Exercise brief
Copy exactly the lines from the beginning of the data down to and including the line holding "return n.outputs[0]", without any pictures.

Dataset excerpt
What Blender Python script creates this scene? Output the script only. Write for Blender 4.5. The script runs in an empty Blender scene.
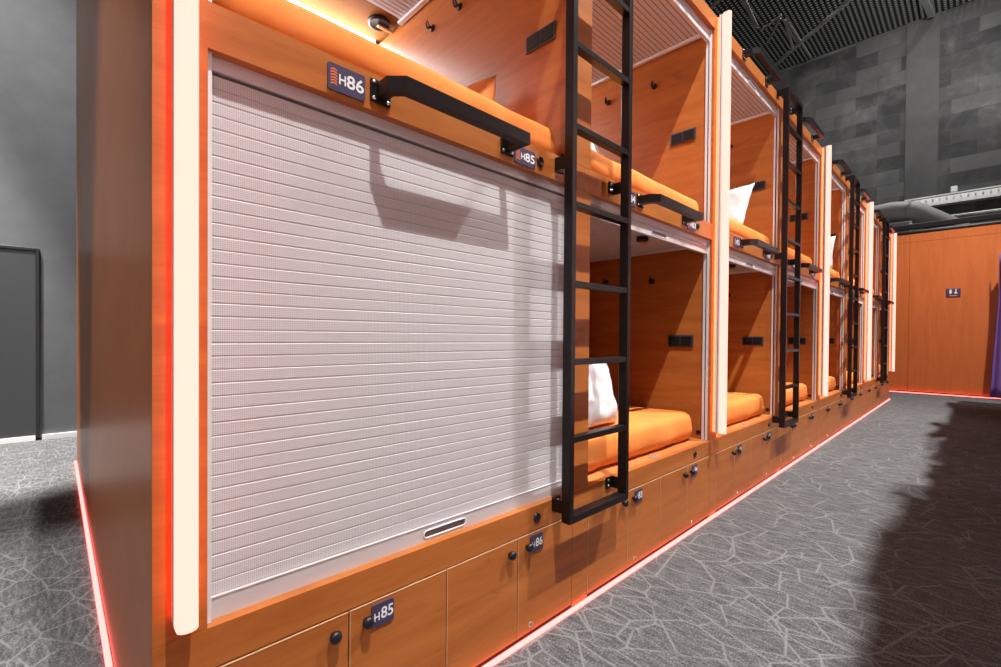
import bpy, bmesh, math, random
from mathutils import Vector, Matrix, noise

S = 1.18                      # one drawing unit in metres
PI = math.pi
C = bpy.context.scene.collection
random.seed(4)

# ------------------------------------------------------------------ materials
def nm(name):
    m = bpy.data.materials.new(name); m.use_nodes = True
    nt = m.node_tree; b = nt.nodes['Principled BSDF']
    return m, nt, b

def plain(name, col, rough=.5, metal=0, emit=None, estr=1, spec=None):
    m, nt, b = nm(name)
    b.inputs['Base Color'].default_value = (*col, 1)
    b.inputs['Roughness'].default_value = rough
    b.inputs['Metallic'].default_value = metal
    if spec is not None: b.inputs['Specular IOR Level'].default_value = spec
    if emit:
        b.inputs['Emission Color'].default_value = (*emit, 1)
        b.inputs['Emission Strength'].default_value = estr
    return m

def N(nt, typ, **kw):
    n = nt.nodes.new(typ)
    for k, v in kw.items(): setattr(n, k, v)
    return n

def L(nt, a, b): nt.links.new(a, b)

def math_node(nt, op, a, b=None, clamp=False):
    n = N(nt, 'ShaderNodeMath', operation=op, use_clamp=clamp)
    for i, v in enumerate((a, b)):
        if v is None: continue
        if isinstance(v, (int, float)): n.inputs[i].default_value = v
        else: L(nt, v, n.inputs[i])
    return n.outputs[0]

def pos_scaled(nt, sx, sy, sz):
    g = N(nt, 'ShaderNodeNewGeometry')
    mp = N(nt, 'ShaderNodeMapping'); mp.inputs['Scale'].default_value = (sx, sy, sz)
    L(nt, g.outputs['Position'], mp.inputs['Vector'])
    return mp.outputs['Vector']

def ramp(nt, fac, stops):
    r = N(nt, 'ShaderNodeValToRGB'); L(nt, fac, r.inputs['Fac'])
    e = r.color_ramp.elements
    while len(e) < len(stops): e.new(.5)
    for i, (p, c) in enumerate(stops): e[i].position = p; e[i].color = (*c, 1)
    return r.outputs['Color']

def noise_node(nt, vec, scale, detail=4, rough=.55, dist=0):
    n = N(nt, 'ShaderNodeTexNoise'); L(nt, vec, n.inputs['Vector'])
    n.inputs['Scale'].default_value = scale; n.inputs['Detail'].default_value = detail
    n.inputs['Roughness'].default_value = rough; n.inputs['Distortion'].default_value = dist
    return n.outputs['Fac']

def wood(name, dark, light, scale=(1.0, 1.0, 9.0), rough=.38, knots=True):
    m, nt, b = nm(name)
    v = pos_scaled(nt, *scale)
    f1 = noise_node(nt, v, 1.6, 5, .6, .7)
    f2 = noise_node(nt, pos_scaled(nt, *(s * 7 for s in scale)), 2.0, 3, .6)
    f = math_node(nt, 'ADD', math_node(nt, 'MULTIPLY', f1, .75), math_node(nt, 'MULTIPLY', f2, .25))
    col = ramp(nt, f, [(.36, dark), (.62, light)])
    if knots:
        k = noise_node(nt, pos_scaled(nt, scale[0] * 1.6, scale[1] * 1.6, scale[2] * .55), 3.2, 2, .5)
        kk = math_node(nt, 'MULTIPLY', math_node(nt, 'SUBTRACT', k, .68, True), 5, True)
        mx = N(nt, 'ShaderNodeMix', data_type='RGBA'); L(nt, kk, mx.inputs['Factor'])
        L(nt, col, mx.inputs['A']); mx.inputs['B'].default_value = (*[c * .6 for c in dark], 1)
        col = mx.outputs['Result']
    L(nt, col, b.inputs['Base Color'])
    b.inputs['Roughness'].default_value = rough
    b.inputs['Specular IOR Level'].default_value = .4
    return m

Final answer
What Blender Python script creates this scene? Output the script only. Write for Blender 4.5. The script runs in an empty Blender scene.
import bpy, bmesh, math, random
from mathutils import Vector, Matrix, noise

S = 1.18                      # one drawing unit in metres
PI = math.pi
C = bpy.context.scene.collection
random.seed(4)

# ------------------------------------------------------------------ materials
def nm(name):
    m = bpy.data.materials.new(name); m.use_nodes = True
    nt = m.node_tree; b = nt.nodes['Principled BSDF']
    return m, nt, b

def plain(name, col, rough=.5, metal=0, emit=None, estr=1, spec=None):
    m, nt, b = nm(name)
    b.inputs['Base Color'].default_value = (*col, 1)
    b.inputs['Roughness'].default_value = rough
    b.inputs['Metallic'].default_value = metal
    if spec is not None: b.inputs['Specular IOR Level'].default_value = spec
    if emit:
        b.inputs['Emission Color'].default_value = (*emit, 1)
        b.inputs['Emission Strength'].default_value = estr
    return m

def N(nt, typ, **kw):
    n = nt.nodes.new(typ)
    for k, v in kw.items(): setattr(n, k, v)
    return n

def L(nt, a, b): nt.links.new(a, b)

def math_node(nt, op, a, b=None, clamp=False):
    n = N(nt, 'ShaderNodeMath', operation=op, use_clamp=clamp)
    for i, v in enumerate((a, b)):
        if v is None: continue
        if isinstance(v, (int, float)): n.inputs[i].default_value = v
        else: L(nt, v, n.inputs[i])
    return n.outputs[0]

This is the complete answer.